And Therein Lies the Problem

Why do I seem to have so much trouble writing?  Why can’t I seem to form the habit?  I might have found the answer in yet another movie quote. One of my favs is the not-quite-old-enough-to-be-a-classic, “Throw Momma from the Train.”  Perhaps it is because I can somehow relate with the protagonist, Larry.  Not because he is a frustrated divorced literature professor but because he has serious writer’s block.  The movie is funny and has many memorable lines but the one that sticks most often in my mind and haunts me regularly is the one spoken by Larry (played by Billy Crystal) to his class of misfits: “Remember, a writer writes.”  And therein lies the problem.

I wouldn’t say I have a great imagination but I have a fairly active one.  I imagine all kinds of scenarios such as me fifty pounds heavier or what I would do if I won the lottery.  I imagine myself walking again.  I imagine craft ideas or sewing projects.  I imagine myself a published author.  The problem is, most of the stuff I imagine never makes it out of my mind and into reality.  Granted some of that I have no control over.  But a great deal of it I do.
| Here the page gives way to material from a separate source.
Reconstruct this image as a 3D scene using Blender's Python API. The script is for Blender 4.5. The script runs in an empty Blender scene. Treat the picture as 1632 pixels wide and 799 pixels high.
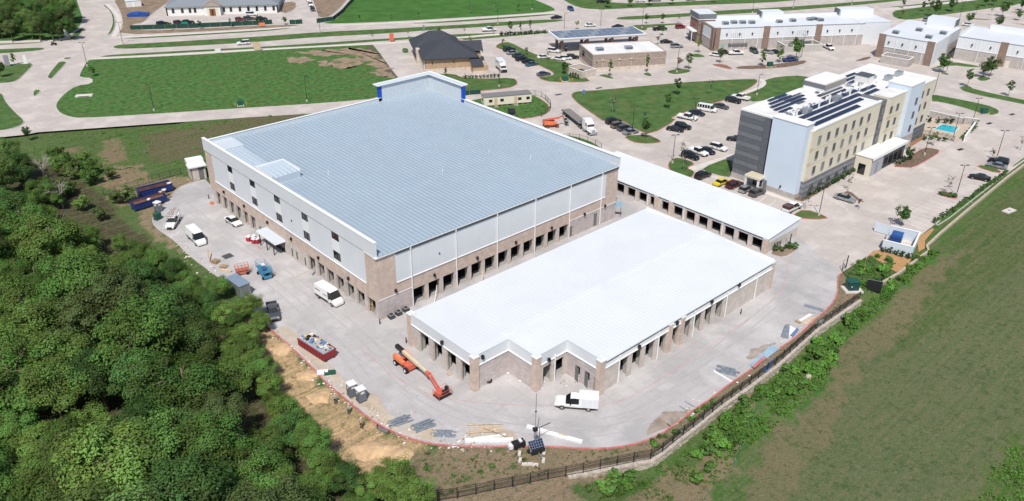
import bpy, bmesh, math, random
from mathutils import Vector, Matrix, noise as mnoise
C = bpy.context.scene.collection
SC = bpy.context.scene
rad = math.radians
R = random.Random(7)

# ------------------------------------------------------------------ camera
IW, IH = 1632.0, 799.0
CF, CP, CY, CR = 1312.0, .49247, .74842, -.01155
CO = Vector((-64.65, -102.88, 78.0))
_f = Vector((math.sin(CY)*math.cos(CP), math.cos(CY)*math.cos(CP), -math.sin(CP)))
_r = Vector((math.cos(CY), -math.sin(CY), 0)); _d = _f.cross(_r)
_r, _d = _r*math.cos(CR)+_d*math.sin(CR), _d*math.cos(CR)-_r*math.sin(CR)
cam = bpy.data.cameras.new('camera'); camo = bpy.data.objects.new('camera', cam); C.objects.link(camo)
camo.matrix_world = Matrix(((_r.x, -_d.x, -_f.x, CO.x), (_r.y, -_d.y, -_f.y, CO.y), (_r.z, -_d.z, -_f.z, CO.z), (0, 0, 0, 1)))
cam.sensor_fit = 'HORIZONTAL'; cam.sensor_width = 36; cam.lens = 36*CF/IW
cam.clip_start = 1; cam.clip_end = 6000
SC.camera = camo
def at(u, v, z=0.0):
    """survey: the point of the site seen at photo pixel (u, v), on the plane at height z"""
    d = _r*((u-IW/2)/CF)+_d*((v-IH/2)/CF)+_f
    return CO+d*((z-CO.z)/d.z)
def xy(u, v, z=0.0):
    p = at(u, v, z); return (p.x, p.y)

# ------------------------------------------------------------------ light
SUN_AZ = math.atan2(-1.0, -.86); SUN_EL = rad(55)
wd = bpy.data.worlds.new('World'); SC.world = wd; wd.use_nodes = True
wn = wd.node_tree; wn.nodes.clear()
sk = wn.nodes.new('ShaderNodeTexSky'); sk.sky_type = 'NISHITA'; sk.sun_disc = False
sk.sun_elevation = SUN_EL; sk.sun_rotation = SUN_AZ % (2*math.pi); sk.altitude = 200; sk.air_density = 1.0; sk.dust_density = 1.5; sk.ozone_density = 1.0
bg = wn.nodes.new('ShaderNodeBackground'); bg.inputs[1].default_value = .11
wo = wn.nodes.new('ShaderNodeOutputWorld')
wn.links.new(sk.outputs[0], bg.inputs[0]); wn.links.new(bg.outputs[0], wo.inputs[0])
sl = bpy.data.lights.new('sun', 'SUN'); sl.energy = 4.5; sl.angle = rad(.53); sl.color = (1, .955, .89)
so = bpy.data.objects.new('sun', sl); C.objects.link(so)
sd = Vector((math.sin(SUN_AZ)*math.cos(SUN_EL), math.cos(SUN_AZ)*math.cos(SUN_EL), math.sin(SUN_EL)))
so.rotation_euler = sd.to_track_quat('Z', 'Y').to_euler()
SC.view_settings.view_transform = 'Standard'; SC.view_settings.look = 'None'
SC.view_settings.exposure = -0.05; SC.view_settings.gamma = 1.0
SC.render.engine = 'CYCLES'; SC.cycles.max_bounces = 5; SC.cycles.diffuse_bounces = 3; SC.cycles.glossy_bounces = 3
SC.cycles.transparent_max_bounces = 6

# ------------------------------------------------------------------ materials
MATS = {}
def mat(name, col, rough=.7, metal=0.0, vary=.1, scale=1.5, bump=0.0, bscale=20.0, world=False, spec=.4, grime=None, gscale=.3, gamt=.5):
    if name in MATS: return MATS[name]
    m = bpy.data.materials.new(name); m.use_nodes = True; nt = m.node_tree; N = nt.nodes; L = nt.links
    b = N['Principled BSDF']; b.inputs['Roughness'].default_value = rough; b.inputs['Metallic'].default_value = metal
    b.inputs['Specular IOR Level'].default_value = spec
    if world: co = N.new('ShaderNodeNewGeometry').outputs['Position']
    else: co = N.new('ShaderNodeTexCoord').outputs['Object']
    def noise(sc, det=6.0):
        n = N.new('ShaderNodeTexNoise'); n.inputs['Scale'].default_value = sc; n.inputs['Detail'].default_value = det; L.new(co, n.inputs['Vector']); return n.outputs['Fac']
    r = N.new('ShaderNodeValToRGB'); e = r.color_ramp.elements
    e[0].position, e[1].position = .3, .7
    e[0].color = (*[max(0, c*(1-vary)) for c in col], 1); e[1].color = (*[min(1, c*(1+vary)) for c in col], 1)
    L.new(noise(scale), r.inputs[0]); out = r.outputs[0]
    if grime:
        g = N.new('ShaderNodeValToRGB'); g.color_ramp.elements[0].position = .48; g.color_ramp.elements[1].position = .75
        g.color_ramp.elements[0].color = (0, 0, 0, 1); g.color_ramp.elements[1].color = (gamt, gamt, gamt, 1)
        L.new(noise(gscale, 9), g.inputs[0])
        mx = N.new('ShaderNodeMix'); mx.data_type = 'RGBA'; L.new(g.outputs[0], mx.inputs[0]); L.new(out, mx.inputs[6]); mx.inputs[7].default_value = (*grime, 1); out = mx.outputs[2]
    L.new(out, b.inputs['Base Color'])
    if bump:
        bp = N.new('ShaderNodeBump'); bp.inputs['Strength'].default_value = bump; bp.inputs['Distance'].default_value = .05
        L.new(noise(bscale, 5), bp.inputs['Height']); L.new(bp.outputs[0], b.inputs['Normal'])
    MATS[name] = m; return m
def brickmat(name, c1, c2, mortar, w, h, rough=.85, msize=.012):
    """masonry too small to tell block from block at this distance: colour and fine relief only"""
    if name in MATS: return MATS[name]
    m = mat(name, c1, rough); nt = m.node_tree; N = nt.nodes; L = nt.links; b = N['Principled BSDF']
    tc = N.new('ShaderNodeTexCoord'); sp = N.new('ShaderNodeSeparateXYZ'); L.new(tc.outputs['Object'], sp.inputs[0])
    ad = N.new('ShaderNodeMath'); L.new(sp.outputs[0], ad.inputs[0]); L.new(sp.outputs[1], ad.inputs[1])
    cb = N.new('ShaderNodeCombineXYZ'); L.new(ad.outputs[0], cb.inputs[0]); L.new(sp.outputs[2], cb.inputs[1])
    br = N.new('ShaderNodeTexBrick'); L.new(cb.outputs[0], br.inputs['Vector']); br.inputs['Scale'].default_value = 1
    br.inputs['Brick Width'].default_value = w; br.inputs['Row Height'].default_value = h; br.inputs['Mortar Size'].default_value = msize
    br.inputs['Color1'].default_value = (*c1, 1); br.inputs['Color2'].default_value = (*c2, 1); br.inputs['Mortar'].default_value = (*mortar, 1)
    no = N.new('ShaderNodeTexNoise'); no.inputs['Scale'].default_value = .8; no.inputs['Detail'].default_value = 8; L.new(tc.outputs['Object'], no.inputs[0])
    mr = N.new('ShaderNodeMapRange'); mr.inputs[1].default_value = .3; mr.inputs[2].default_value = .7; mr.inputs[3].default_value = .86; mr.inputs[4].default_value = 1.12; L.new(no.outputs[0], mr.inputs[0])
    vm = N.new('ShaderNodeVectorMath'); vm.operation = 'SCALE'; L.new(br.outputs[0], vm.inputs[0]); L.new(mr.outputs[0], vm.inputs['Scale'])
    L.new(vm.outputs[0], b.inputs['Base Color'])
    bp = N.new('ShaderNodeBump'); bp.inputs['Strength'].default_value = .12; bp.inputs['Distance'].default_value = .01; L.new(br.outputs['Fac'], bp.inputs['Height']); bp.invert = True; L.new(bp.outputs[0], b.inputs['Normal'])
    return m

white_metal = mat('white metal', (.78, .79, .80), .45, vary=.03, scale=.4)
panel_grey = mat('pale grey wall panel', (.66, .685, .715), .5, vary=.03, scale=.3)
white_trim = mat('white trim', (.82, .82, .82), .5, vary=.03)
brick_tan = brickmat('tan brick', (.52, .405, .34), (.60, .475, .40), (.55, .455, .40), .4, .2)
stone_grey = brickmat('grey split face block', (.455, .40, .39), (.54, .475, .46), (.46, .42, .41), .8, .3, .9, .02)
block_pale = brickmat('pale block', (.52, .46, .415), (.58, .515, .47), (.52, .47, .43), .4, .2)
dark_gap = mat('dark gutter steel', (.10, .115, .13), .5, metal=.3)
glass = mat('dark glass', (.012, .016, .018), .06, spec=.8, vary=.3)
glass_pale = mat('pale blind glass', (.20, .24, .24), .15, spec=.6, vary=.3)
black = mat('black rubber', (.012, .012, .013), .8)
black_metal = mat('black painted steel', (.02, .02, .022), .45)
steel = mat('galvanised steel', (.42, .45, .48), .4, metal=.6, vary=.15)
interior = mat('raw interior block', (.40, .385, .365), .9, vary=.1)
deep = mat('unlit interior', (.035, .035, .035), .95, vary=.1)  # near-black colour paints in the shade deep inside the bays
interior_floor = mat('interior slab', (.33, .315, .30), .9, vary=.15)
door_grey = mat('grey door', (.16, .17, .18), .5)
bark = mat('bark', (.16, .12, .085), .9, vary=.3, scale=4)
bark_pale = mat('pale bark', (.36, .32, .28), .9, vary=.3, scale=4)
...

If a writer writes then I am not a writer because I don’t actually get most of what I think or “write” down on paper.  I mean, sometimes I do because obviously I’m writing now but most of my really creative stuff stays stuck in my brain, inaccessible at the moment that I sit down at the computer.  I can sometimes access it through voice recording but the super good stuff stops short at the connection between brain and fingers.  And the real casualty in this is you, dear reader, because you will never know what you’re missing.  I am, after all, a writer in my mind.